Sunday, August 15, 2010


In 1978, when Sextette was made, Mae West was an iconic figure like Bogart and Monroe. The passage of years has dimmed her status somewhat, but I tried to view Sextette in the context of the year it was made. I'm almost sure that I saw this movie in the theater, but the passage of years has also dimmed my memory. I'm sure we were thrilled to see such an icon back up on the big screen in 1978, especially since Sextette threw a couple of bones to the younger generation by including Ringo Starr, Alice Cooper, and Keith Moon among the cast.

Unfortunately, viewing Sextette today all I could see was a creepy looking old woman (I apologize to the memory of Mae West) delivering Mae West's one-liners. While I'm not technically knowledgeable enough to know exactly how the movie was shot, I do know that the make-up used on Mae West caused light to bounce off her face making it appear blurry and washed out at times. I'm not talking about close-up shots where they could put Vaseline on the lens, I'm talking about scenes with other actors where you can clearly see their faces. Instead of achieving the desired effect of making Mae's face look younger, it actually achieved the opposite effect. Another thing that added to Mae looking older was her costuming (credited to Edith Head), it looked like Mae was always wearing something straight out of one of her 1930s movies.

The basic plot of Sextette is that Mae and Timothy Dalton have just wed and they are on their honeymoon. Unfortunately, their plans for the bedroom keep getting interrupted. Mae is kept busy trying to make sure World Peace happens (
I'M NOT MAKING THIS UP!), while Timothy Dalton spends most of his time trying to convince people he's not gay. A side note: while Dalton had yet to play James Bond (he had been offered the part several times already) in Sextette it turns out that he's a spy.

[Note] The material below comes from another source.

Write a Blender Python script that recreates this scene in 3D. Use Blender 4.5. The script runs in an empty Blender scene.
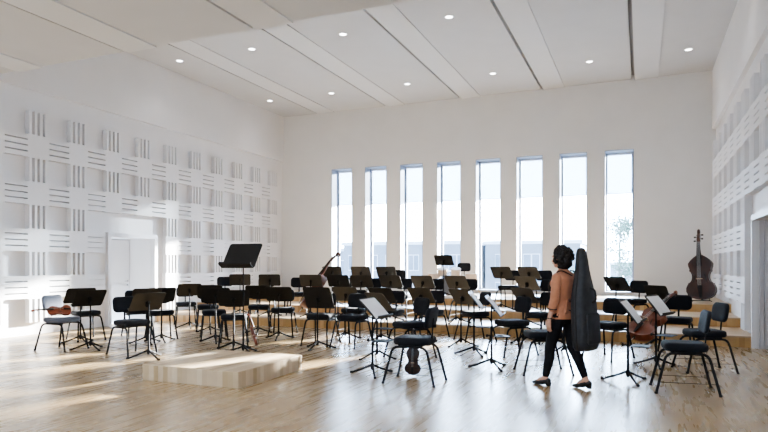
import bpy, bmesh, math, random
from mathutils import Vector, Matrix, noise
random.seed(7)
PI = math.pi
R = math.radians
scene = bpy.context.scene
COL = scene.collection

# ------------------------------------------------------------------ camera
CAM_H = 1.45
F = 612.0
YAW = R(22.8)
CS, SN = math.cos(YAW), math.sin(YAW)
cam_data = bpy.data.cameras.new('camera')
cam = bpy.data.objects.new('camera', cam_data)
COL.objects.link(cam)
cam.location = (0, 0, CAM_H)
cam.rotation_euler = (R(90), 0, YAW)
cam_data.sensor_width = 36
cam_data.lens = 36 * F / 768
cam_data.shift_y = (265 - 216) / 768
cam_data.clip_end = 500
scene.camera = cam


def ground(px, z):
    """floor point lying in the direction px at the distance z in front of the camera"""
    xc = (px - 384) / F * z
    return CS * xc - SN * z, SN * xc + CS * z


def dist_for(px, Y):
    return Y / (SN * (px - 384) / F + CS)


# ------------------------------------------------------------------ materials
def new_mat(name):
    m = bpy.data.materials.new(name)
    m.use_nodes = True
    nt = m.node_tree
    for n in list(nt.nodes):
        nt.nodes.remove(n)
    out = nt.nodes.new('ShaderNodeOutputMaterial')
    return m, nt, out


def pbr(name, col, rough=.5, metal=0., var=.06, scale=30., spec=.5, bump=0., bscale=200., sheen=0., col2=None):
    m, nt, out = new_mat(name)
    b = nt.nodes.new('ShaderNodeBsdfPrincipled')
    b.inputs['Roughness'].default_value = rough
    b.inputs['Metallic'].default_value = metal
    b.inputs['Specular IOR Level'].default_value = spec
    if sheen:
        b.inputs['Sheen Weight'].default_value = sheen
    tc = nt.nodes.new('ShaderNodeTexCoord')
    n = nt.nodes.new('ShaderNodeTexNoise')
    n.inputs['Scale'].default_value = scale
    n.inputs['Detail'].default_value = 4
    nt.links.new(tc.outputs['Object'], n.inputs['Vector'])
    r = nt.nodes.new('ShaderNodeValToRGB')
    c2 = col2 or tuple(min(1, c * (1 + var)) for c in col)
    r.color_ramp.elements[0].position = .3
    r.color_ramp.elements[1].position = .7
    r.color_ramp.elements[0].color = (*[c * (1 - var) for c in col], 1)
    r.color_ramp.elements[1].color = (*c2, 1)
    nt.links.new(n.outputs['Fac'], r.inputs['Fac'])
    nt.links.new(r.outputs['Color'], b.inputs['Base Color'])
    if bump:
        n2 = nt.nodes.new('ShaderNodeTexNoise')
        n2.inputs['Scale'].default_value = bscale
        nt.links.new(tc.outputs['Object'], n2.inputs['Vector'])
        bp = nt.nodes.new('ShaderNodeBump')
        bp.inputs['Strength'].default_value = bump
        bp.inputs['Distance'].default_value = .002
        nt.links.new(n2.outputs['Fac'], bp.inputs['Height'])
        nt.links.new(bp.outputs['Normal'], b.inputs['Normal'])
    nt.links.new(b.outputs['BSDF'], out.inputs['Surface'])
    return m


def parquet(name, cols, rough, bw=.55, bh=.07, rot=R(90), spec=.5, coat=0.):
    m, nt, out = new_mat(name)
    N = nt.nodes.new
    L = nt.links.new
    b = N('ShaderNodeBsdfPrincipled')
    b.inputs['Specular IOR Level'].default_value = spec
    b.inputs['Coat Weight'].default_value = coat
    b.inputs['Coat Roughness'].default_value = rough
    b.inputs['Coat IOR'].default_value = 1.5
    tc = N('ShaderNodeTexCoord')
    mp = N('ShaderNodeMapping')
    mp.inputs['Rotation'].default_value = (0, 0, rot)
    L(tc.outputs['Object'], mp.inputs['Vector'])
    br = N('ShaderNodeTexBrick')
    br.offset = .37
    br.offset_frequency = 2
    br.inputs['Scale'].default_value = 1
    br.inputs['Brick Width'].default_value = bw
    br.inputs['Row Height'].default_value = bh
    br.inputs['Mortar Size'].default_value = .0
    br.inputs['Mortar Smooth'].default_value = .1
    br.inputs['Color1'].default_value = (0, 0, 0, 1)
    br.inputs['Color2'].default_value = (1, 1, 1, 1)
    br.inputs['Mortar'].default_value = (.3, .3, .3, 1)
    L(mp.outputs['Vector'], br.inputs['Vector'])
    rp = N('ShaderNodeValToRGB')
    els = rp.color_ramp.elements
    els[0].position, els[1].position = 0, 1
    els[0].color, els[1].color = (*cols[0], 1), (*cols[-1], 1)
    for i, c in enumerate(cols[1:-1]):
        e = els.new((i + 1) / (len(cols) - 1))
        e.color = (*c, 1)
    L(br.outputs['Color'], rp.inputs['Fac'])
    # long grain
    mp2 = N('ShaderNodeMapping')
    mp2.inputs['Scale'].default_value = (14, 1.2, 4)
    L(tc.outputs['Object'], mp2.inputs['Vector'])
    gn = N('ShaderNodeTexNoise')
    gn.inputs['Scale'].default_value = 1
    gn.inputs['Detail'].default_value = 2
    L(mp2.outputs['Vector'], gn.inputs['Vector'])
    mr = N('ShaderNodeMapRange')
    mr.inputs['To Min'].default_value = .92
    mr.inputs['To Max'].default_value = 1.07
    L(gn.outputs['Fac'], mr.inputs['Value'])
    mx = N('ShaderNodeMix')
    mx.data_type = 'RGBA'
    mx.blend_type = 'MULTIPLY'
    mx.inputs['Factor'].default_value = 1
    L(rp.outputs['Color'], mx.inputs['A'])
    L(mr.outputs['Result'], mx.inputs['B'])
    L(mx.outputs['Result'], b.inputs['Base Color'])
    mr2 = N('ShaderNodeMapRange')
    mr2.inputs['To Min'].default_value = rough - .01
    mr2.inputs['To Max'].default_value = rough + .02
    L(gn.outputs['Fac'], mr2.inputs['Value'])
    L(mr2.outputs['Result'], b.inputs['Roughness'])
    L(b.outputs['BSDF'], out.inputs['Surface'])
    return m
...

As the movie rolls along we get different dance/song numbers and different guest stars showing up throughout the movie. Keith Moon probably has the best guest starring role as a wardrobe dresser, he's flounces about while Mae tries on different dresses delivering one of her famous one-liners with each one. Ringo Starr shows up later in the movie as a movie director, an ex-husband of Mae's, trying to shoot a rehearsal love scene. I thought I had missed Alice Cooper, but he doesn't make his appearance until almost the end of the movie where he sings a disco-like number: "Never Never". Two other music performers of note have brief parts: Van McCoy (who also wrote and sings the theme song "Marlo") appears as one of the peace delegates and Keith Allison of Paul Revere and The Raiders has a very brief scene as a room service waiter, cleverly named Keith. One last music connection that should be noted is Dom De Luise who sings The Beatles "Honey Pie" next to a cardboard cutout (
that looks almost as lifelike) of Mae West.